Munculnya PKB dan partai-partai baru lainnya sangat mengandalkan dukungan
warga NU.
Dinamika politik kemudian terus
bergulir. Hanya berselang setahun tiga bulan setelah pendirian PKB, akhirnya
pada bulan Oktober 1999 Gus Dur terpilih sebagai presiden RI yang keempat
melalui pemilihan langsung yang dramatis di MPR. Itulah puncak karier NU di
pentas politik.
Menurut Gus
Dur ada lima macam Kiai (Ulama’ atau Ustad) Yaitu :
1- Kiai tandur yaitu seorang Ulama,
kyai atau Ustad yang berjuang yang memiliki pondok pesantren, yayasan, lembaga,
pendidikan, organisasi, majelis taklim termasuk juga Majlis dzikir dan Ilmu.
2- Kiai sembur yaitu seorang Ulama,
kyai atau Ustad yang tidak punya pondok pesantren maupun majelis taklim, kiai
sembur sendiri biasanya seorang tokoh atau panutan di masyarakat yang di
hormati karena alim dan memiliki suri tauladan yang baik. Banyak di jadikan
rujukan masyarakat untuk datang kepadanya.
3- Kiai wuwur yaitu seorang Ulama, kyai atau Ustad yang tidak mengerti politik tapi terjun ke dunia politik, biasanya
kiai seperti ini akan menjadi alat politik dan kekuasaan dan akan menjadi
korban politik.
4- Kiai
catur yaitu seorang Ulama, kyai atau Ustad yang tahu politik
5- Dan Kiai
nutur yaitu seorang Ulama, kyai atau Ustad yang komersial dan matrealistis, doyan makan bantuan
atau sumbangan dan kemana mana suka bawa proposal.
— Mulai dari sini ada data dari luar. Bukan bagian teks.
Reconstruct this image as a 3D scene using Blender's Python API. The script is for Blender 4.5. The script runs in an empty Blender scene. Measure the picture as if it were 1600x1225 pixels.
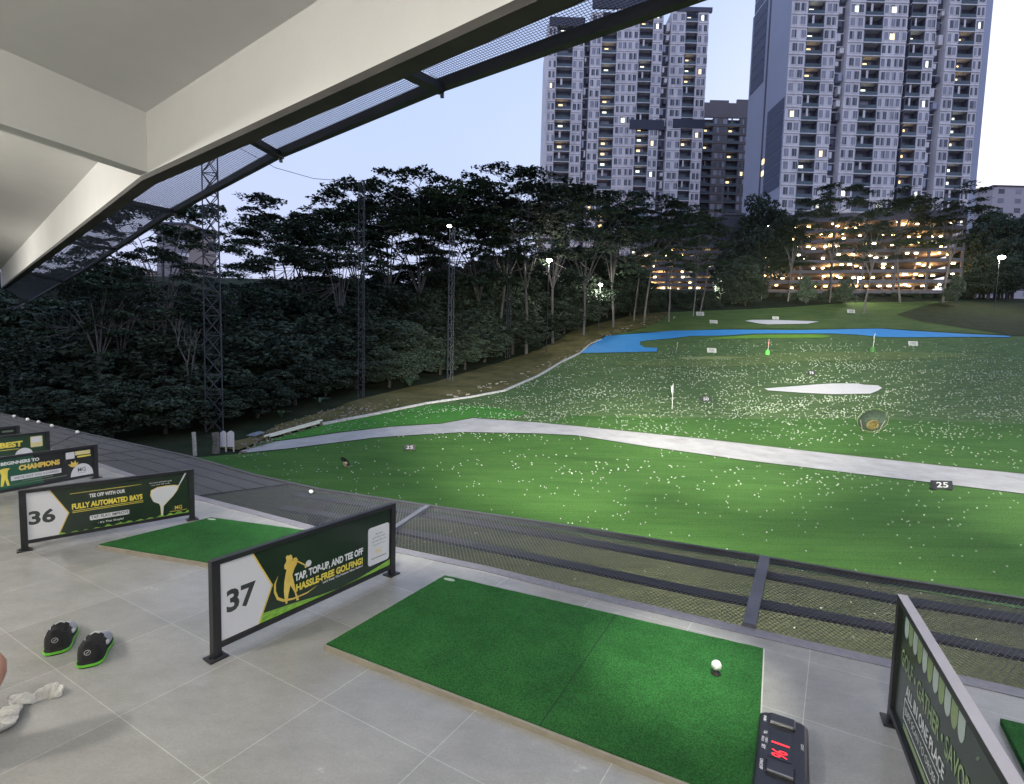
import bpy, bmesh, math, random
import numpy as np
from mathutils import Vector, Matrix
R_ = math.radians
random.seed(7); rng = np.random.default_rng(7)
SC = bpy.context.scene; C = SC.collection
# ------------------------------------------------------------------ camera, world, light
H = 1.55; F = 800.0; PITCH = R_(4.5); ROLL = R_(1.5)
cF = np.array([0, math.cos(PITCH), -math.sin(PITCH)]); _R = np.array([1., 0, 0]); _U = np.cross(_R, cF)
cR = _R*math.cos(ROLL)+_U*math.sin(ROLL); cU = _U*math.cos(ROLL)-_R*math.sin(ROLL)
cd = bpy.data.cameras.new('camera'); cam = bpy.data.objects.new('camera', cd); C.objects.link(cam)
cam.matrix_world = Matrix(((cR[0], cU[0], -cF[0], 0), (cR[1], cU[1], -cF[1], 0), (cR[2], cU[2], -cF[2], H), (0, 0, 0, 1)))
cd.sensor_width = 36; cd.sensor_fit = 'HORIZONTAL'; cd.lens = F/1600*36; cd.clip_start = 0.05; cd.clip_end = 3000
SC.camera = cam
W = bpy.data.worlds.new('World'); SC.world = W; W.use_nodes = True
nt = W.node_tree; nt.nodes.clear()
def wn(t, **k):
    n = nt.nodes.new(t)
    for a, b in k.items(): setattr(n, a, b)
    return n
tc = wn('ShaderNodeTexCoord'); sep = wn('ShaderNodeSeparateXYZ'); nt.links.new(tc.outputs['Generated'], sep.inputs[0])
def ramp(stops, src):
    r = wn('ShaderNodeValToRGB'); e = r.color_ramp.elements
    while len(e) < len(stops): e.new(0.5)
    for i, (p, c) in enumerate(stops): e[i].position = p; e[i].color = (*c, 1)
    nt.links.new(src, r.inputs[0]); return r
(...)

“Yang harus dijaga oleh NU adalah kiai tandur dan kyai sembur. Karena kedua
kiai tersebut yang akan memelihara NU,” pesan Gus Dur.
Tetapi sekarang
ini banyak sekali tokoh agama (kiai) yang terjun kedunia politik, apabila kiai
ini terjun kedunia politik ini karena
memang sudah tahu dan paham ilmu politik, dan dia berjuang demi bangsa,
rakyat dan agama, mari kita dukung. Tetapi apabila kiai ini berjuang demi
mencari kekuasaan, kekayaan dan untuk kepentingan pribadinya sendiri, hukumnya
wajib untuk anda tidak mendukungnya.
Sedangkan alasan Gus Dur merevisi Tap MPRS Nomor 25/1966 tentang pembubaran PKI
yang tidak sesuai dengan ajaran Islam, sebab dalam Islam tidak ada dosa
warisan.
“Gara-gara Tap MPRS itu seseorang yang belum tentu mengenal kakeknya harus
menanggung kesalahan kakeknya. Dia tidak boleh menjadi PNS dan sebagainya”.